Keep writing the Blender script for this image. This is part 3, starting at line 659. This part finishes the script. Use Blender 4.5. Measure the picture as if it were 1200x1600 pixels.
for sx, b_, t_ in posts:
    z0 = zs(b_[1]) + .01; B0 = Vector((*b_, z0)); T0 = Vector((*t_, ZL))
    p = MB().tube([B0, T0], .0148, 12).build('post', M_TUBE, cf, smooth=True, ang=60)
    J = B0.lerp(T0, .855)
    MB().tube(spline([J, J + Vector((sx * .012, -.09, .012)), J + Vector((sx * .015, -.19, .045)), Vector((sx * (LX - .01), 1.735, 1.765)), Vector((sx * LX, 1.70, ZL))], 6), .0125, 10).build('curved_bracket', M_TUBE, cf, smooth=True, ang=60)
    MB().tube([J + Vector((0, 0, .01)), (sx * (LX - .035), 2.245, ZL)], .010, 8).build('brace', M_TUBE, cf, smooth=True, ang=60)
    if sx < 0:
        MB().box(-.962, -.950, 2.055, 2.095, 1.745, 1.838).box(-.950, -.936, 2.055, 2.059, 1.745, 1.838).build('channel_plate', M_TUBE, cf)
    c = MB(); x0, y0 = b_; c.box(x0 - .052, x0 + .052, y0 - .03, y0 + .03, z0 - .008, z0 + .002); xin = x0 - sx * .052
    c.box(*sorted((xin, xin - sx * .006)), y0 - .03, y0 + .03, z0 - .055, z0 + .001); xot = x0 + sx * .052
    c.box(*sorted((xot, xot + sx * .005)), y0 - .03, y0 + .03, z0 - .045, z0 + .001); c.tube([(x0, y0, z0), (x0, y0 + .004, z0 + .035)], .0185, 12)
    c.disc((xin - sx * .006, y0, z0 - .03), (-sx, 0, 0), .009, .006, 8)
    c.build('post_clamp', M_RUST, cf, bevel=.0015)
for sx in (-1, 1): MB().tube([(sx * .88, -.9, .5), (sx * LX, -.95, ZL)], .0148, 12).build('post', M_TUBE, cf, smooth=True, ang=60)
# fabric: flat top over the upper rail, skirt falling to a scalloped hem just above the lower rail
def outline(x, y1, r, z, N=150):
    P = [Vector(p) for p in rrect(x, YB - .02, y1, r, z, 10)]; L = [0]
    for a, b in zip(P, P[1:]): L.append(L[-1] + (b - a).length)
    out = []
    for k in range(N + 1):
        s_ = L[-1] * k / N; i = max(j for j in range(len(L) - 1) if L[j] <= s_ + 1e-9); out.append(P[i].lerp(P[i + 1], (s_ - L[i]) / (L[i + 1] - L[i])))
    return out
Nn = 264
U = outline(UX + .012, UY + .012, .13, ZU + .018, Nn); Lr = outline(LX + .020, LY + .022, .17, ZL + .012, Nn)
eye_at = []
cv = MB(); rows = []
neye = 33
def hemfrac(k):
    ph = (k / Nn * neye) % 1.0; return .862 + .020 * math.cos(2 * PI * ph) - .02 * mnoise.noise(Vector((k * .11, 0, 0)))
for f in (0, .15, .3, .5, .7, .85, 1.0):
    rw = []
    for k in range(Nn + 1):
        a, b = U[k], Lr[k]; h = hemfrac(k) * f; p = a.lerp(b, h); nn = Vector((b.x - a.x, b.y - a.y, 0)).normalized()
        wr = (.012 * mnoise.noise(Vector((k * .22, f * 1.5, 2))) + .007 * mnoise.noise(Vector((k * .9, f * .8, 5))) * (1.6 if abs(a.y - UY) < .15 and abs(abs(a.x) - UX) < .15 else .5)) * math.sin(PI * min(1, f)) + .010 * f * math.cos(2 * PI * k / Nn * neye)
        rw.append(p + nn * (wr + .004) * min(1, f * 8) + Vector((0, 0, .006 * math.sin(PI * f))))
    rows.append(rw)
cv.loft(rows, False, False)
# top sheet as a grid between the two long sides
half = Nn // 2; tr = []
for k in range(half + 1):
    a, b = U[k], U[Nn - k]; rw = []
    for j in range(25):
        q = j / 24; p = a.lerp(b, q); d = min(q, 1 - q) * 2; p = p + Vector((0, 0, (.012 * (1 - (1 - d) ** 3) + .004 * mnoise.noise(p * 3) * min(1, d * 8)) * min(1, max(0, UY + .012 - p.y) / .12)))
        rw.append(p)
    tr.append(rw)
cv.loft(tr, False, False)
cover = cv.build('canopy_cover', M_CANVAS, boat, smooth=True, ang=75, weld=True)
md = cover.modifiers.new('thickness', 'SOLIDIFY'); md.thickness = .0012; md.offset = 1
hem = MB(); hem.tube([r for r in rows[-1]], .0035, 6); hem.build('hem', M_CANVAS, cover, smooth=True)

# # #

## Aim
Reproduce the material verbatim, line by line.

## Reply to the exercise
Keep writing the Blender script for this image. This is part 3, starting at line 659. This part finishes the script. Use Blender 4.5. Measure the picture as if it were 1200x1600 pixels.
for sx, b_, t_ in posts:
    z0 = zs(b_[1]) + .01; B0 = Vector((*b_, z0)); T0 = Vector((*t_, ZL))
    p = MB().tube([B0, T0], .0148, 12).build('post', M_TUBE, cf, smooth=True, ang=60)
    J = B0.lerp(T0, .855)
    MB().tube(spline([J, J + Vector((sx * .012, -.09, .012)), J + Vector((sx * .015, -.19, .045)), Vector((sx * (LX - .01), 1.735, 1.765)), Vector((sx * LX, 1.70, ZL))], 6), .0125, 10).build('curved_bracket', M_TUBE, cf, smooth=True, ang=60)
    MB().tube([J + Vector((0, 0, .01)), (sx * (LX - .035), 2.245, ZL)], .010, 8).build('brace', M_TUBE, cf, smooth=True, ang=60)
    if sx < 0:
        MB().box(-.962, -.950, 2.055, 2.095, 1.745, 1.838).box(-.950, -.936, 2.055, 2.059, 1.745, 1.838).build('channel_plate', M_TUBE, cf)
    c = MB(); x0, y0 = b_; c.box(x0 - .052, x0 + .052, y0 - .03, y0 + .03, z0 - .008, z0 + .002); xin = x0 - sx * .052
    c.box(*sorted((xin, xin - sx * .006)), y0 - .03, y0 + .03, z0 - .055, z0 + .001); xot = x0 + sx * .052
    c.box(*sorted((xot, xot + sx * .005)), y0 - .03, y0 + .03, z0 - .045, z0 + .001); c.tube([(x0, y0, z0), (x0, y0 + .004, z0 + .035)], .0185, 12)
    c.disc((xin - sx * .006, y0, z0 - .03), (-sx, 0, 0), .009, .006, 8)
    c.build('post_clamp', M_RUST, cf, bevel=.0015)
for sx in (-1, 1): MB().tube([(sx * .88, -.9, .5), (sx * LX, -.95, ZL)], .0148, 12).build('post', M_TUBE, cf, smooth=True, ang=60)
# fabric: flat top over the upper rail, skirt falling to a scalloped hem just above the lower rail
def outline(x, y1, r, z, N=150):
    P = [Vector(p) for p in rrect(x, YB - .02, y1, r, z, 10)]; L = [0]
    for a, b in zip(P, P[1:]): L.append(L[-1] + (b - a).length)
    out = []
    for k in range(N + 1):
        s_ = L[-1] * k / N; i = max(j for j in range(len(L) - 1) if L[j] <= s_ + 1e-9); out.append(P[i].lerp(P[i + 1], (s_ - L[i]) / (L[i + 1] - L[i])))
    return out
Nn = 264
U = outline(UX + .012, UY + .012, .13, ZU + .018, Nn); Lr = outline(LX + .020, LY + .022, .17, ZL + .012, Nn)
eye_at = []
cv = MB(); rows = []
neye = 33
def hemfrac(k):
    ph = (k / Nn * neye) % 1.0; return .862 + .020 * math.cos(2 * PI * ph) - .02 * mnoise.noise(Vector((k * .11, 0, 0)))
for f in (0, .15, .3, .5, .7, .85, 1.0):
    rw = []
    for k in range(Nn + 1):
        a, b = U[k], Lr[k]; h = hemfrac(k) * f; p = a.lerp(b, h); nn = Vector((b.x - a.x, b.y - a.y, 0)).normalized()
        wr = (.012 * mnoise.noise(Vector((k * .22, f * 1.5, 2))) + .007 * mnoise.noise(Vector((k * .9, f * .8, 5))) * (1.6 if abs(a.y - UY) < .15 and abs(abs(a.x) - UX) < .15 else .5)) * math.sin(PI * min(1, f)) + .010 * f * math.cos(2 * PI * k / Nn * neye)
        rw.append(p + nn * (wr + .004) * min(1, f * 8) + Vector((0, 0, .006 * math.sin(PI * f))))
    rows.append(rw)
cv.loft(rows, False, False)
# top sheet as a grid between the two long sides
half = Nn // 2; tr = []
for k in range(half + 1):
    a, b = U[k], U[Nn - k]; rw = []
    for j in range(25):
        q = j / 24; p = a.lerp(b, q); d = min(q, 1 - q) * 2; p = p + Vector((0, 0, (.012 * (1 - (1 - d) ** 3) + .004 * mnoise.noise(p * 3) * min(1, d * 8)) * min(1, max(0, UY + .012 - p.y) / .12)))
        rw.append(p)
    tr.append(rw)
cv.loft(tr, False, False)
cover = cv.build('canopy_cover', M_CANVAS, boat, smooth=True, ang=75, weld=True)
md = cover.modifiers.new('thickness', 'SOLIDIFY'); md.thickness = .0012; md.offset = 1
hem = MB(); hem.tube([r for r in rows[-1]], .0035, 6); hem.build('hem', M_CANVAS, cover, smooth=True)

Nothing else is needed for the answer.